Confession: Before kids, I used to judge a mom if their toddler was throwing a temper tantrum in the middle of a store.
My thoughts would range from “Wow, that kid has no self control” to “Why won’t that mom console her kid and make him stop crying?” Three kids later, I get it.
The simple two-letter word “no” can easily transform my sweet little sidekick into the Tasmanian Devil who threatens to tear apart every shelf in Target.
As moms, we need to stand our ground when necessary, but sometimes the situation calls for a softer let down than usual. The next time you are in the middle of Target and see your child’s fists balling and a melt down seconds away, try saying “no” without saying “no” with one of my three go-to strategies.
1. “The List”
My mother-in-law taught me this trick. When raising my husband, she kept a notebook in her purse that kept “The List.” If one of her children wanted a toy, game or something special while out and about, she would add it to their wishlist. That way, her children saw her actively acknowledging what they wanted even if she wasn’t buying it for them right then and there. The list was a record of things they really wanted and that could be shared for birthdays and holidays with family and friends. I have used this trick multiple times now and have had great luck! The possibility of ONE DAY owning that toy or game seems to put their mind at ease.
Example:
- Kid: Mommy, look at that Spiderman video game! I want it.

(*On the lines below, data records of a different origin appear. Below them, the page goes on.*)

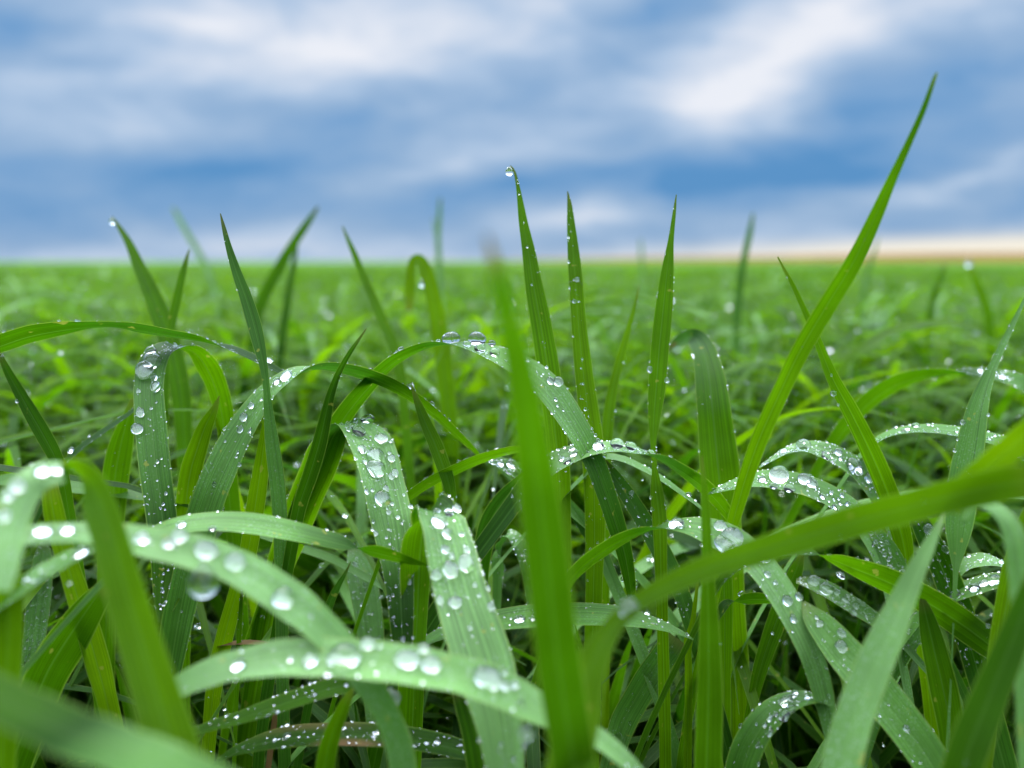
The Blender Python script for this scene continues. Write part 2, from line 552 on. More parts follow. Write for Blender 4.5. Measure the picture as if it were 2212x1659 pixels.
blade('edge_sword', 'greyish sword shaped blade rising past the right border of the picture', (.185, .175),
      '2240 585 3 2212 650 7 2178 720 12 2150 780 16 2128 830 28 2112 880 42 2098 950 54 2085 1020 64 2076 1080 64 2070 1140 52 2066 1200 26 2064 1240 10', tint=.78, rev=True, beads=.8)
blade('drop_tip_back', 'short stout blade with a drop on its tip, left above the horizon', (.28, .27),
      '242 468 3 262 498 11 278 525 17 300 575 26 325 630 36 350 690 42 372 760 44 390 850 42 400 980 36', tint=.25, rev=True, beads=.05)
blade('short_front', 'short slim blade standing just in front of the stout one', (.25, .24),
      '409 538 2 400 570 10 390 610 16 378 665 19 368 715 17 361 760 14 356 830 18 352 920 20', tint=.35, rev=True)
blade('faint_far_one', 'faint blurred blade leaning left against the blue sky', (.75, .75),
      '374 448 6.2 388 475 9.9 408 510 11.8 430 548 12.4 455 600 12.4 470 680 12.4', tint=.95, rev=True)
blade('twisted_tall', 'slim twisted blade whose tip stands above the horizon near the left bend', (.19, .185),
      '476 461 2 483 490 8 493 530 13 510 585 21 530 640 27 547 695 31 557 735 29 568 785 19 575 835 14 580 890 20 588 960 30 597 1030 33 604 1110 32 606 1220 28', tint=.62, rev=True, beads=.2)
blade('yellow_strip', 'light yellow green blade running down beside the slim twisted one', (.19, .19),
      '586 850 3 580 895 17 572 950 26 561 1030 34 549 1110 38 536 1190 38 514 1270 36 486 1370 36 463 1480 34 452 1590 30', tint=.02, rev=True, beads=.2)
blade('blur_lean', 'blurred blade leaning right against the clouds with its tip above the horizon', (.42, .4),
      '687 447 5.4 668 476 12.6 650 502 17.1 625 540 20.7 602 580 24.3 582 615 25.2 560 665 23.4 545 740 21.6', tint=.45, rev=True)
blade('blur_short', 'blurred thin blade tucked beside the one leaning right', (.42, .4),
      '643 518 4 637 555 10 628 610 15 617 680 17 606 760 18 600 850 18', tint=.4, rev=True)
blade('soft_lean', 'slightly blurred slim blade leaning left in the middle distance', (.29, .28),
      '740 489 3 752 518 8 768 555 13 790 610 17 812 660 20 834 710 22 852 755 23 866 820 22 874 900 20', tint=.25, rev=True)
blade('far_needle', 'faint blurred needle like blade standing up against the sky', (.6, .6),
      '951 428 4.5 949 465 9.0 946 510 11.2 948 560 12.0 952 620 13.5 955 700 13.5', tint=.9, rev=True)
blade('far_needle_small', 'tiny faint blade beside the blurred needle', (.8, .8),
      '936 470 3 941 500 4.9 947 540 5.6 950 590 6.3', tint=.9, rev=True)
blade('blur_hairpin', 'blurred blade bent over like a hairpin with drops hanging in its bend', (.31, .31),
      '975 1010 34 972 920 36 964 840 37 955 760 37 945 690 35 932 625 33 918 580 28 906 560 22 895 560 18 888 580 20 886 620 22 884 670 14', tint=.12)
blade('far_pale', 'faint blurred blade with a pale tip against the warm horizon', (.5, .5),
      '1627 460 4.5 1620 500 11.2 1610 545 14.2 1600 600 16.5 1592 680 17.2 1590 780 16.5', tint=.7, rev=True)
blade('far_hair_a', 'barely visible thin blade crossing the ochre strip', (.9, .9), '1384 515 3 1385 545 7 1387 590 8 1390 640 8', tint=.9, rev=True)
blade('far_hair_b', 'hazy thin blade just behind the long slanting one', (.75, .75), '1897 512 3 1886 550 8 1872 600 10 1862 660 11', tint=.8, rev=True)
blade('far_field_a', 'blurred blade poking out of the field on the right, leaning right', (.5, .5), '2042 570 4 2030 605 10 2014 655 13 2004 720 15 1998 800 15', tint=.3, rev=True)
blade('far_field_b', 'blurred blade on the right carrying one round drop at its tip', (.5, .5), '2096 575 6 2104 598 13 2118 630 17 2132 670 18 2140 740 18', tint=.2, rev=True)
blade('blur_right_arch', 'blurred yellow green blade arching in the field on the right', (.36, .34),
      '1790 880 12 1810 820 14 1840 772 16 1880 740 17 1930 716 17 1985 702 13 2040 698 11 2095 704 8 2130 716 4', R=6, tint=.05)
# the blurred blade in front of everything
blade('front_post', 'big blurred blade standing upright in front of everything at the centre', (.112, .106, .098, .086, .074),
      '1250 1740 99 1240 1659 99 1226 1560 99 1212 1470 98 1200 1380 97 1188 1270 96 1174 1150 91 1160 1040 86 1146 940 77 1132 850 67 1114 760 59 1098 690 49 1082 620 35 1066 560 22 1052 510 7', tint=(.34, .34, .36, .42, .6), roll=10, fold=.1, rust=[(1.0, 0, .1, 3, .5)])
# arches, left to right
blade('left_shelf', 'long low arching blade with a pale upper edge reaching in from the left border', (.185, .2),
      '-70 770 -34 -30 756 -36 0 746 -38 60 726 -38 120 714 -34 180 706 -18 240 704 -12 300 712 -20 360 722 -17 430 734 -12 500 754 13 560 780 15 600 800 12 630 815 4', R=7.5, tint=.5, ground=False, beads=1.0)
blade('left_bent', 'broad blade folded over in an arch with large flat drops near its bend', (.215, .207, .2, .194, .186, .179, .173),
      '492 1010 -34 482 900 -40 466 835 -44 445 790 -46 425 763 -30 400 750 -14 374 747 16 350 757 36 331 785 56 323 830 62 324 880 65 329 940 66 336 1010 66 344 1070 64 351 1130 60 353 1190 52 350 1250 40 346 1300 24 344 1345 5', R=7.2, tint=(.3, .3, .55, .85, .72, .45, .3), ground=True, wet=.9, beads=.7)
blade('wedge_left', 'plain upright wedge shaped blade next to the broad folded one', (.2, .2),
      '474 855 2 462 885 16 444 920 30 428 965 40 414 1010 46 404 1070 45 398 1140 42 396 1220 38', tint=.2, rev=True)
blade('behind_bent', 'green blade standing behind the broad folded one, its top hidden', (.215, .215),
      '286 862 8 276 905 28 264 950 44 252 1010 54 244 1080 55 238 1150 50 234 1240 42', tint=.3, rev=True, wet=.1)
blade('beaded_edge_left', 'narrow blade seen edge on with a row of beads, left of the folded blade', (.205, .21),
      '95 1090 10 138 1006 11 175 968 12 210 942 12 250 915 10 285 890 7 310 868 3', R=5, tint=.5, beads=2)
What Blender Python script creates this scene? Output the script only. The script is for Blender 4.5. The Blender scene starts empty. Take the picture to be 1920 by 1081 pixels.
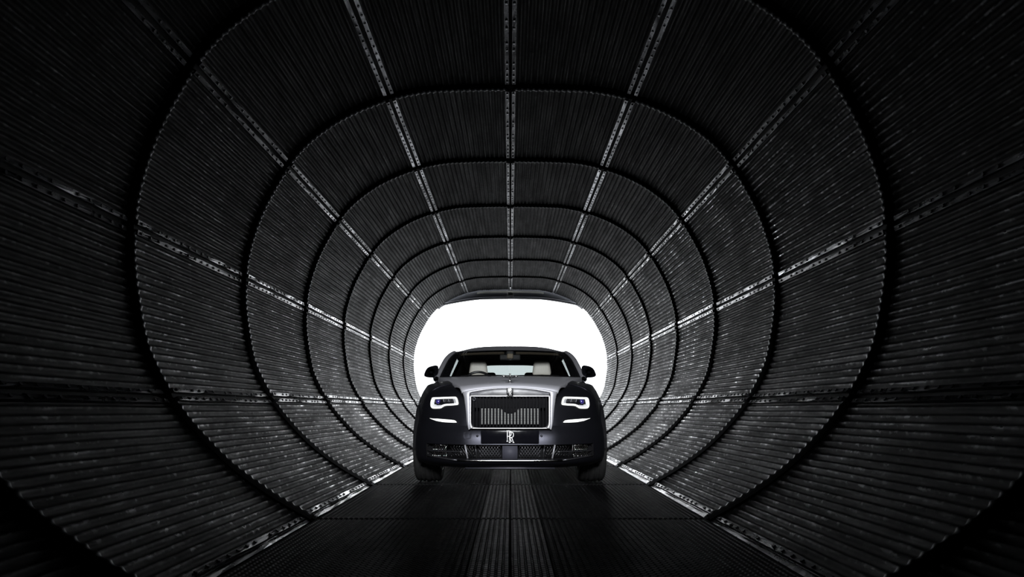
import bpy, bmesh, math, random
from mathutils import Vector, Matrix
from mathutils.bvhtree import BVHTree
random.seed(7)
S = bpy.context.scene
COL = S.collection
PI = math.pi

# ------------------------------------------------------------------ camera, sky, lights, exposure
EYE = 0.77
FPX = 1280.0
cam_d = bpy.data.cameras.new('camera')
cam = bpy.data.objects.new('camera', cam_d); COL.objects.link(cam)
cam.location = (0, 0, EYE); cam.rotation_euler = (PI/2, 0, 0)
cam_d.sensor_width = 36; cam_d.lens = 36*FPX/1920
cam_d.shift_y = 216.5/1920; cam_d.shift_x = 3/1920
cam_d.clip_start = 0.05; cam_d.clip_end = 300
S.camera = cam

w = bpy.data.worlds.new('overcast_sky'); S.world = w; w.use_nodes = True
bg = w.node_tree.nodes['Background']
bg.inputs[0].default_value = (0.94, 0.968, 1.0, 1); bg.inputs[1].default_value = 5.5

ld = bpy.data.lights.new('photographers_softbox', 'AREA')
ld.shape = 'RECTANGLE'; ld.size = 2.2; ld.size_y = 0.9; ld.energy = 27; ld.spread = math.radians(28)
ld.color = (0.95, 0.97, 1.0)
lo = bpy.data.objects.new('photographers_softbox', ld); COL.objects.link(lo)
lo.location = (0, -0.6, 2.75)
lo.rotation_euler = (Vector((0, 6.3, 0.85)) - lo.location).to_track_quat('-Z', 'Y').to_euler()

S.view_settings.view_transform = 'Standard'; S.view_settings.look = 'None'
S.view_settings.exposure = 0.0; S.view_settings.gamma = 1.0
S.view_settings.use_curve_mapping = False

# ------------------------------------------------------------------ materials
def mat(name, col, metallic=0.0, rough=0.5, coat=0.0, emit=None, es=0.0, spec=0.5):
    m = bpy.data.materials.new(name); m.use_nodes = True
    p = m.node_tree.nodes['Principled BSDF']
    p.inputs['Base Color'].default_value = (*col, 1)
    p.inputs['Metallic'].default_value = metallic
    p.inputs['Roughness'].default_value = rough
    p.inputs['Specular IOR Level'].default_value = spec
    p.inputs['Coat Weight'].default_value = coat
    p.inputs['Coat Roughness'].default_value = 0.06
    if emit:
        p.inputs['Emission Color'].default_value = (*emit, 1); p.inputs['Emission Strength'].default_value = es
    return m

def noise_rough(m, scale=8.0, lo=0.3, hi=0.6, bump=0.0, bscale=60.0):
    """procedural roughness breakup and fine relief on a plain material"""
    nt = m.node_tree; N = nt.nodes; L = nt.links; p = N['Principled BSDF']
    tc = N.new('ShaderNodeTexCoord')
    n = N.new('ShaderNodeTexNoise'); n.inputs['Scale'].default_value = scale; n.inputs['Detail'].default_value = 4
    L.new(tc.outputs['Object'], n.inputs['Vector'])
    r = N.new('ShaderNodeMapRange'); r.inputs[1].default_value = 0.3; r.inputs[2].default_value = 0.7
    r.inputs[3].default_value = lo; r.inputs[4].default_value = hi
    L.new(n.outputs['Fac'], r.inputs[0]); L.new(r.outputs[0], p.inputs['Roughness'])
    if bump:
        n2 = N.new('ShaderNodeTexNoise'); n2.inputs['Scale'].default_value = bscale; n2.inputs['Detail'].default_value = 3
        L.new(tc.outputs['Object'], n2.inputs['Vector'])
        b = N.new('ShaderNodeBump'); b.inputs['Strength'].default_value = bump; b.inputs['Distance'].default_value = 0.002
        L.new(n2.outputs['Fac'], b.inputs['Height']); L.new(b.outputs[0], p.inputs['Normal'])
    return m

def steel(name, dark, light, rlo, rhi, metallic=0.9, patch=0.9, streak=(9, 1.2, 9), bump=0.35, dent=(26, 11, 26), studs=None, varcol=0.5, crest=None, spec=0.5, tone=False):
    """weathered steel: worn patches and streaks in world space, fine dents, tone varies sheet by sheet"""
    m = bpy.data.materials.new(name); m.use_nodes = True
    nt = m.node_tree; N = nt.nodes; L = nt.links; p = N['Principled BSDF']
    geo = N.new('ShaderNodeNewGeometry'); oi = N.new('ShaderNodeObjectInfo')
    add = N.new('ShaderNodeVectorMath'); add.operation = 'ADD'
    rv = N.new('ShaderNodeVectorMath'); rv.operation = 'SCALE'; rv.inputs[0].default_value = (13, 7, 5)
    L.new(oi.outputs['Random'], rv.inputs['Scale'])
    L.new(geo.outputs['Position'], add.inputs[0]); L.new(rv.outputs[0], add.inputs[1])
    def nz(scale, mp, det=5, rough=0.6):
        mm = N.new('ShaderNodeMapping'); mm.inputs['Scale'].default_value = mp
        L.new(add.outputs[0], mm.inputs['Vector'])
        n = N.new('ShaderNodeTexNoise'); n.inputs['Scale'].default_value = scale
        n.inputs['Detail'].default_value = det; n.inputs['Roughness'].default_value = rough
        L.new(mm.outputs[0], n.inputs['Vector']); return n.outputs['Fac']
    def mr(x, a, b, c, d):
        r = N.new('ShaderNodeMapRange'); r.inputs[1].default_value = a; r.inputs[2].default_value = b
        r.inputs[3].default_value = c; r.inputs[4].default_value = d
        L.new(x, r.inputs[0]); return r.outputs[0]
    def ma(op, a, b):
        x = N.new('ShaderNodeMath'); x.operation = op
        for i, v in enumerate((a, b)):
            if isinstance(v, (int, float)): x.inputs[i].default_value = v
            else: L.new(v, x.inputs[i])
        return x.outputs[0]
    big = nz(patch, (1, 0.7, 1)); st = nz(1.0, streak); fine = nz(1.0, (30, 16, 30), 3)
    fac = ma('ADD', ma('MULTIPLY', mr(big, 0.35, 0.65, 0, 1), 0.5), ma('MULTIPLY', mr(st, 0.38, 0.68, 0, 1), 0.5))
    fac = ma('ADD', fac, ma('MULTIPLY', ma('SUBTRACT', oi.outputs['Random'], 0.5), varcol))
    p.inputs['Specular IOR Level'].default_value = spec
    if tone:                                              # each strip's tone is scaled by its own object colour
        sc0 = N.new('ShaderNodeSeparateColor'); L.new(oi.outputs['Color'], sc0.inputs[0])
        fac = ma('MULTIPLY', ma('POWER', ma('MAXIMUM', fac, 0.0), 1.5), sc0.outputs[0])
    mix = N.new('ShaderNodeMix'); mix.data_type = 'RGBA'
    mix.inputs[6].default_value = (*dark, 1); mix.inputs[7].default_value = (*light, 1)
    cl = N.new('ShaderNodeClamp'); L.new(fac, cl.inputs[0]); L.new(cl.outputs[0], mix.inputs[0])
    basec = mix.outputs[2]
    if crest:
        # highlights painted along corrugation crests in broken runs; object colour sets strength per sheet
        at = N.new('ShaderNodeAttribute'); at.attribute_type = 'GEOMETRY'; at.attribute_name = 'crest'
        run = mr(nz(1.0, (22, 2.6, 22), 4, 0.65), 0.46, 0.62, 0.05, 0.7)
        dash = mr(nz(1.0, (24, 17, 24), 2, 0.5), 0.56, 0.64, 0.0, 0.9)
        band = mr(nz(1.0, (0.5, 4.5, 0.5), 3), 0.42, 0.58, 0.35, 1.0)
        run = ma('MULTIPLY', ma('ADD', run, dash), band)
        area = ma('MULTIPLY', mr(nz(0.8, (1, 0.8, 1), 4), 0.36, 0.60, 0.35, 1.0), mr(nz(1.0, (0.7, 2.2, 0.7), 3), 0.40, 0.60, 0.15, 1.25))
        wr = ma('MULTIPLY', ma('MULTIPLY', ma('POWER', at.outputs['Fac'], 3.0), run), area)
        sc = N.new('ShaderNodeSeparateColor'); L.new(oi.outputs['Color'], sc.inputs[0])
        wr = ma('MULTIPLY', wr, sc.outputs[0])
        mx2 = N.new('ShaderNodeMix'); mx2.data_type = 'RGBA'
        L.new(wr, mx2.inputs[0]); L.new(basec, mx2.inputs[6]); mx2.inputs[7].default_value = (*crest, 1)
        basec = mx2.outputs[2]
    L.new(basec, p.inputs['Base Color'])
    ro = mr(ma('ADD', ma('MULTIPLY', st, 0.5), ma('MULTIPLY', fine, 0.5)), 0.35, 0.65, rhi, rlo)
    p.inputs['Metallic'].default_value = metallic
    if crest:                                             # painted crest highlights turn smooth and metallic, the rest stays dull
        wq = ma('POWER', wr, 0.6)
        ro = ma('ADD', ma('MULTIPLY', wq, 0.19), ma('MULTIPLY', ma('SUBTRACT', 1.0, wq), mr(ro, rlo, rhi, 0.55, 0.8)))
        L.new(wq, p.inputs['Metallic']); p.inputs['Specular IOR Level'].default_value = 0.25
    L.new(ro, p.inputs['Roughness'])
    h = ma('ADD', nz(1.0, dent, 3), ma('MULTIPLY', fine, 0.4))
    b = N.new('ShaderNodeBump'); b.inputs['Strength'].default_value = bump; b.inputs['Distance'].default_value = 0.006
    if studs:
        sx = N.new('ShaderNodeSeparateXYZ'); L.new(geo.outputs['Position'], sx.inputs[0])
        s = ma('SINE', ma('MULTIPLY', sx.outputs['Y'], 2*PI/studs), 0)
        h = ma('ADD', h, ma('MULTIPLY', s, 0.45))
    L.new(h, b.inputs['Height']); L.new(b.outputs[0], p.inputs['Normal'])
    return m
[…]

- Mom: Oh, you love Spiderman, Luke!
- Kid: I want it! I want it!
- Mom: Sorry, Luke, not today. We’re looking for a gift for your friend’s birthday party.
- Kid: I want it! I want it! I need it!
- Mom: Ok, you really want this. How about we write it down on your wishlist? That way I can tell Grandpa and Grandma how much you love this Spiderman game!
2. Exaggeration
I don’t know about you, but my kids laugh when I stub my toe or when my husband drops something. Laughing has a way of connecting and lessening tension. Humor combined with exaggeration has a way of calming my child down and putting a smile on their face. Throw misdirection into the mix and you’ll have your child wondering why she was even crying in the first place.
Example:
- Toddler: Mom, I really, really want an ice cream.
- Mom: I’m sorry, Lucy. It’s time to eat lunch, not ice cream.
- Toddler: I want ice cream now!
- Mom: If it weren’t lunch time, I would buy you 100 ice creams. No, 200 ice creams!
- Toddler: No, 300 ice creams!
- Mom: That’s crazy! 300 is soooo many! Could you eat 300 grapes with your lunch?
3. Schedule the “Yes”
Sometimes it’s not that I don’t want to say “yes,” it’s just that I can’t right then. In those instances, I set a date with my child on when I can fulfill their request. I find that when my toddler has a time or event to look forward to, she is less likely to put up a fight when I say “No, not right now.”
Example:
- Child: Can you paint my nails?
- Mom: I can’t. We are running late for school.
- Child: I want my nails to match my pretty dress!
- Mom: Your dress is really pretty today! What colors would you do? Go pick the nail polish that matches your dress and put it by the back door. That way it can be the first thing we do when we get home.